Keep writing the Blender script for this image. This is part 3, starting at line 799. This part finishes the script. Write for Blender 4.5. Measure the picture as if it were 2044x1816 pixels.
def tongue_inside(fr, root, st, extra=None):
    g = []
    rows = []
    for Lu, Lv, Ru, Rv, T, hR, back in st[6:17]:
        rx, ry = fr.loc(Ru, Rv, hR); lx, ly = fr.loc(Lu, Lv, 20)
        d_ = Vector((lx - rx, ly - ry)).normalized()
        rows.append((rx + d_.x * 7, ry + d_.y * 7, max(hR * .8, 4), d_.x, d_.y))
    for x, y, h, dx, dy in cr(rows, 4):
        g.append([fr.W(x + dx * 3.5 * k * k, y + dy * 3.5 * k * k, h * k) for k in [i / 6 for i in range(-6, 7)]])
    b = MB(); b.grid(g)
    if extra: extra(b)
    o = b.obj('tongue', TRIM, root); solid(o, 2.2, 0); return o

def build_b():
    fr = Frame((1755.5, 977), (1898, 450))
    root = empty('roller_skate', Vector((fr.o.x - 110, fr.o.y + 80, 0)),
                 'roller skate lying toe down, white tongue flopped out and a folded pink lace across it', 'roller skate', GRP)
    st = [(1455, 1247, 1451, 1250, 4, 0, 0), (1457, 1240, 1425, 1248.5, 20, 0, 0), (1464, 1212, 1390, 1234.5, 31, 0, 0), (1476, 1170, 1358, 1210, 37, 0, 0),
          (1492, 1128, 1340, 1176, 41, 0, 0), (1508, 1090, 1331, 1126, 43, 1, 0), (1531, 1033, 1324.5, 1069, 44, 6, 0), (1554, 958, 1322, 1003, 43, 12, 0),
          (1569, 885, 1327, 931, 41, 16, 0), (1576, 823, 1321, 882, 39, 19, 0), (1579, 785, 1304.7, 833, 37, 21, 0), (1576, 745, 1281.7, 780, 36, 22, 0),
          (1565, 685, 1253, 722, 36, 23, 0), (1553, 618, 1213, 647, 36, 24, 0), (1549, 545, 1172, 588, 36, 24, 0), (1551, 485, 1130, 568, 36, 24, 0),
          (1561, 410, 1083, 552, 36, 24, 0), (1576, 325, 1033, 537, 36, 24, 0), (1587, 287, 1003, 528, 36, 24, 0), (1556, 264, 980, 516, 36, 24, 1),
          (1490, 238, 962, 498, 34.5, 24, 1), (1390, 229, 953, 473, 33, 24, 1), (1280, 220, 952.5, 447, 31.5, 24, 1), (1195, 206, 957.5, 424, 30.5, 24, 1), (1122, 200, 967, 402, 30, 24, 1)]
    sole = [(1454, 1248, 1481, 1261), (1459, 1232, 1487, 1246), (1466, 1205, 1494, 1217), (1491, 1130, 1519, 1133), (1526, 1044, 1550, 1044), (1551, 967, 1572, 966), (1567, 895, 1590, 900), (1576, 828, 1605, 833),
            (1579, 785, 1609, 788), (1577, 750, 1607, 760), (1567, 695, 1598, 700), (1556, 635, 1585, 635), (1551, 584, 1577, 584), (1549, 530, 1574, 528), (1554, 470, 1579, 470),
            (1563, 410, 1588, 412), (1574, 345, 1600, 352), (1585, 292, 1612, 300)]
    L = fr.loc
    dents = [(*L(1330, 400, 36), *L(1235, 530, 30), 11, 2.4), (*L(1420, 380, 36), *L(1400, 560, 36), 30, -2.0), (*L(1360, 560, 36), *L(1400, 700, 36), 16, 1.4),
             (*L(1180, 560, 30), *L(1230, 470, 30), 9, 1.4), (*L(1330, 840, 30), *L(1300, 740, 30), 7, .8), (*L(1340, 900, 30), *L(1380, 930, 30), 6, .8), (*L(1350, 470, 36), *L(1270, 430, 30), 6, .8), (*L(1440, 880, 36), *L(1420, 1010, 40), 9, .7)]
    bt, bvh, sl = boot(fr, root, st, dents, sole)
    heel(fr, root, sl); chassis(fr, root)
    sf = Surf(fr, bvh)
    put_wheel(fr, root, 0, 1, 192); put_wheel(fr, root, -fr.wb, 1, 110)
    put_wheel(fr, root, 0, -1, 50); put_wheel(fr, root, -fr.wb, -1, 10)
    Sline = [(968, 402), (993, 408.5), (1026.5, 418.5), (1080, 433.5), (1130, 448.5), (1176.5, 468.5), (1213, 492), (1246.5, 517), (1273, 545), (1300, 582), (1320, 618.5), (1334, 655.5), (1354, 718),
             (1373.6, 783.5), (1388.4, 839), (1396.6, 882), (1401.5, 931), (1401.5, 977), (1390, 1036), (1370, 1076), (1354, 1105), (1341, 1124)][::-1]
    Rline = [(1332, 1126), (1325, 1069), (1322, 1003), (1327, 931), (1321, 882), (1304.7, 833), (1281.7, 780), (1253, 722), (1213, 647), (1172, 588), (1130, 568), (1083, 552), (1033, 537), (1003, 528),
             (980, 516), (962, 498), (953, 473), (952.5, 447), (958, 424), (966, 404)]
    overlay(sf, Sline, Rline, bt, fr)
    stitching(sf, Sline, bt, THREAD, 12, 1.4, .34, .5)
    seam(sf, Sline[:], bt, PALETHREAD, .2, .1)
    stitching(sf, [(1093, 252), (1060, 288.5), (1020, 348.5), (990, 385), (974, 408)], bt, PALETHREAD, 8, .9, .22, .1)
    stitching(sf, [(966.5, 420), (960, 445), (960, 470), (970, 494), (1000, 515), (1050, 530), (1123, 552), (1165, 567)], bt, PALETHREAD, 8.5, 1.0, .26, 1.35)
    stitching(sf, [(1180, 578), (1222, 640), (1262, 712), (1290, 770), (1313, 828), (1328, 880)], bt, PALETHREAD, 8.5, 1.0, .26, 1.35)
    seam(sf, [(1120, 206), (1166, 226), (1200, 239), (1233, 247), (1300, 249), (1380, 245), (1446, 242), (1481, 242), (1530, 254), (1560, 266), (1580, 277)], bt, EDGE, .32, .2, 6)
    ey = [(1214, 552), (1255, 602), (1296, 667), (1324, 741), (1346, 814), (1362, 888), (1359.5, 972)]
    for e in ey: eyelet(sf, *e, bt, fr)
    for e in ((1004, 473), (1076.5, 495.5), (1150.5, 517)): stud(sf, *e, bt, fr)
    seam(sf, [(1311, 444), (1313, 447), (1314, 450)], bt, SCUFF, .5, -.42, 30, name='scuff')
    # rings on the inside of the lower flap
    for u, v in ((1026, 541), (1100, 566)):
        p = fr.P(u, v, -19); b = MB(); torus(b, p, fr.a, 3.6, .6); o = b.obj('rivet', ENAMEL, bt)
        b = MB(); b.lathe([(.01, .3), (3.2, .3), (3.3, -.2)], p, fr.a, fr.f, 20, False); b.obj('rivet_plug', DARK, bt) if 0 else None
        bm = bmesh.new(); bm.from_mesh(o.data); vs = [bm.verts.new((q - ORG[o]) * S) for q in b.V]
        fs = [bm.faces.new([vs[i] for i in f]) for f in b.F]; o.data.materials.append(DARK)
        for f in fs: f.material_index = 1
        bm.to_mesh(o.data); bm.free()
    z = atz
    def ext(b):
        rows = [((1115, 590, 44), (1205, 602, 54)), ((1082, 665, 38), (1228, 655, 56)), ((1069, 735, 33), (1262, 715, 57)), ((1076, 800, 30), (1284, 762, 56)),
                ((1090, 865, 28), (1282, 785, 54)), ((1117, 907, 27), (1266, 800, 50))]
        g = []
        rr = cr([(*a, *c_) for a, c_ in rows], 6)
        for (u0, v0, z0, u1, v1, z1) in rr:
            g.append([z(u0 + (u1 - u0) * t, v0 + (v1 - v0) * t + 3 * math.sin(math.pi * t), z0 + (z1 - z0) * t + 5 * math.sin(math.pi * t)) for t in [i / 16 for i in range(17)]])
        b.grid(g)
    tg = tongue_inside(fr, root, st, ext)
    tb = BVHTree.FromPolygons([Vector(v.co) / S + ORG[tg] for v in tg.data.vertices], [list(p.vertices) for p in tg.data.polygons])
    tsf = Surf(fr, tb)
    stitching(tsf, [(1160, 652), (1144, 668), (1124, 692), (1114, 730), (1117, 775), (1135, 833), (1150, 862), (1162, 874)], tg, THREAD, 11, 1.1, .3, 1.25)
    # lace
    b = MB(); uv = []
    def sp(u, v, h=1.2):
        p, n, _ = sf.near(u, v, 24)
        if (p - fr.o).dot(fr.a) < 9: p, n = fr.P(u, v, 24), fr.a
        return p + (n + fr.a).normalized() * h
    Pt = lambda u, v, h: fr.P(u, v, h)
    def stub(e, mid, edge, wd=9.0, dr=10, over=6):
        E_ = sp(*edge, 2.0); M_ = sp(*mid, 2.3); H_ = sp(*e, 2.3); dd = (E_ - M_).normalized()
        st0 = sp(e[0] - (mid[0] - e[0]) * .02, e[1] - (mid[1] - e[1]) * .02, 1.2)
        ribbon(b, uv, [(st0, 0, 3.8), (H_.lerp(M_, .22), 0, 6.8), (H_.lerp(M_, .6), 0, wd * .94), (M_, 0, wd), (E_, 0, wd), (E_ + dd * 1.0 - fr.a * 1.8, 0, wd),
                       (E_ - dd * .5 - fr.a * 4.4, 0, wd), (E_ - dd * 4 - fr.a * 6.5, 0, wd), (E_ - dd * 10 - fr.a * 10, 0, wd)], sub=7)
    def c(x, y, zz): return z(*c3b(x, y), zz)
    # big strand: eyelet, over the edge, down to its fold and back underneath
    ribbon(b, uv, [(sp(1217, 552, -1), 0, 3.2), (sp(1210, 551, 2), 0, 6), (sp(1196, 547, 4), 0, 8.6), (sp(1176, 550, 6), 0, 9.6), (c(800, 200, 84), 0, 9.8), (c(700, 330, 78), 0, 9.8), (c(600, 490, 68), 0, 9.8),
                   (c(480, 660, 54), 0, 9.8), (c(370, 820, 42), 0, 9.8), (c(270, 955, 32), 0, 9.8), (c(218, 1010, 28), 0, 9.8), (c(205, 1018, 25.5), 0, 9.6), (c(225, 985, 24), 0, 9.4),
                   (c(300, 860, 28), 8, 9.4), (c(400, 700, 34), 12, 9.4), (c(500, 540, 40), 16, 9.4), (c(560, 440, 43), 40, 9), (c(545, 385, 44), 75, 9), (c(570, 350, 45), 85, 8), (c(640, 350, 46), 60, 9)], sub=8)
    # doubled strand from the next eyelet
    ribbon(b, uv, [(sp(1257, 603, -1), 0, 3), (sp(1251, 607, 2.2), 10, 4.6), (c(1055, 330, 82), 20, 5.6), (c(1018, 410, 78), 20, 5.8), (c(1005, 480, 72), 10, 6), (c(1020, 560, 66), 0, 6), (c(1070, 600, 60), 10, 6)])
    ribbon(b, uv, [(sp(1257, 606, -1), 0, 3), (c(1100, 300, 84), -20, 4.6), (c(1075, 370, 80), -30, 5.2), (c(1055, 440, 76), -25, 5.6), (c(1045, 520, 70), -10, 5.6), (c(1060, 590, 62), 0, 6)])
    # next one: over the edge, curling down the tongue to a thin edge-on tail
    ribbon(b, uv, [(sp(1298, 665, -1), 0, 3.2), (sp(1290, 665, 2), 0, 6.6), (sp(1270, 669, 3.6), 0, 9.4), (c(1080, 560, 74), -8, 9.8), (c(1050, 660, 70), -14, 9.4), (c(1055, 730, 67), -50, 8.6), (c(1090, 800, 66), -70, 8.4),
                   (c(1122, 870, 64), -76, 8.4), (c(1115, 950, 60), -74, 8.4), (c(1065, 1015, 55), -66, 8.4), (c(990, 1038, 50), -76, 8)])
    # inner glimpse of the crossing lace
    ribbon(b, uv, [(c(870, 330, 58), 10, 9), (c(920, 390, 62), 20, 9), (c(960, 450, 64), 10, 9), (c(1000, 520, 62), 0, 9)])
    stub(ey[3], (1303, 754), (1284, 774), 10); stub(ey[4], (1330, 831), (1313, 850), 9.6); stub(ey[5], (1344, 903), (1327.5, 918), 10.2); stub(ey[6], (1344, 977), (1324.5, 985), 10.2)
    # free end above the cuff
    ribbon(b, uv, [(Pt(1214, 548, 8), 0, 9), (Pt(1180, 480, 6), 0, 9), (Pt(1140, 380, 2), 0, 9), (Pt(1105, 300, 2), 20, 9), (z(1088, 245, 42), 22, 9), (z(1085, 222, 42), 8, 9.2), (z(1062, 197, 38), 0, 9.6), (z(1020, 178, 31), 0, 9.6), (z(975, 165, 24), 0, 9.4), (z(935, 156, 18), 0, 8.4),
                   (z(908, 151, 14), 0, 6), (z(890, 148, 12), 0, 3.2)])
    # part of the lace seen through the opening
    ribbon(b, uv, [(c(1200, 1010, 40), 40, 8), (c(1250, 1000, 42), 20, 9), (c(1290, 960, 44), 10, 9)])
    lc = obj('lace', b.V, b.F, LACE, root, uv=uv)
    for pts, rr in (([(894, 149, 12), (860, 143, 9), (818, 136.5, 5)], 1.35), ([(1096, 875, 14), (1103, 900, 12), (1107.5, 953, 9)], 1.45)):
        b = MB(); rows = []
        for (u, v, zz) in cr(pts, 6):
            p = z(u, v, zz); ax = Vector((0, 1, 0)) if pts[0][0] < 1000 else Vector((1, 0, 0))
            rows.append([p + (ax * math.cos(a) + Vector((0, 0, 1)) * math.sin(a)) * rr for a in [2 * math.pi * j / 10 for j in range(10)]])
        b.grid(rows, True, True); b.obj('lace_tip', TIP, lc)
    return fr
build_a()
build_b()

***

SET EXERCISE:
Reproduce only the lines from the top of the material through the one bearing "o = b.obj('tongue', TRIM, root);", each exactly as it stands.

EXERCISE ANSWER:
Keep writing the Blender script for this image. This is part 3, starting at line 799. This part finishes the script. Write for Blender 4.5. Measure the picture as if it were 2044x1816 pixels.
def tongue_inside(fr, root, st, extra=None):
    g = []
    rows = []
    for Lu, Lv, Ru, Rv, T, hR, back in st[6:17]:
        rx, ry = fr.loc(Ru, Rv, hR); lx, ly = fr.loc(Lu, Lv, 20)
        d_ = Vector((lx - rx, ly - ry)).normalized()
        rows.append((rx + d_.x * 7, ry + d_.y * 7, max(hR * .8, 4), d_.x, d_.y))
    for x, y, h, dx, dy in cr(rows, 4):
        g.append([fr.W(x + dx * 3.5 * k * k, y + dy * 3.5 * k * k, h * k) for k in [i / 6 for i in range(-6, 7)]])
    b = MB(); b.grid(g)
    if extra: extra(b)
    o = b.obj('tongue', TRIM, root); solid(o, 2.2, 0); return o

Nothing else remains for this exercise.